前半、0本に押さえられたシュートも後半に10本放つ猛攻を鳥栖は見せることができた。途中交代で入った選手が、流れをつかみ決定的な仕事もしてくれた。愛媛をPKによる失点だけに抑えることもできた。それでも、長いリーグの折り返し初戦の勝点3は、愛媛に入った。それは、「勝ちたいと思う気持ちが強いほう」(岸野監督/鳥栖)に流れていったからである。この日の鳥栖スタジアムは、テクニックでもパワーでもなく、メンタリティのしのぎあいを見せてくれた試合だった。

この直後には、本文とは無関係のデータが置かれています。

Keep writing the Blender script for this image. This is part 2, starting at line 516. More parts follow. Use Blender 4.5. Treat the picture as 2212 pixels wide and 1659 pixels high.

サッカーの試合は、「決めたゴール数」で勝敗を決すると思いがちだが、「決められたゴール数」が少なくても勝利を手にすることができるスポーツである。華やかな得点シーンで魅せることもできるが、その得点シーンを防ぐことでも魅せる事もできる。サッカーは、攻撃でも守備でも魅せるところが多いスポーツである。だから、試合中は目が離せない。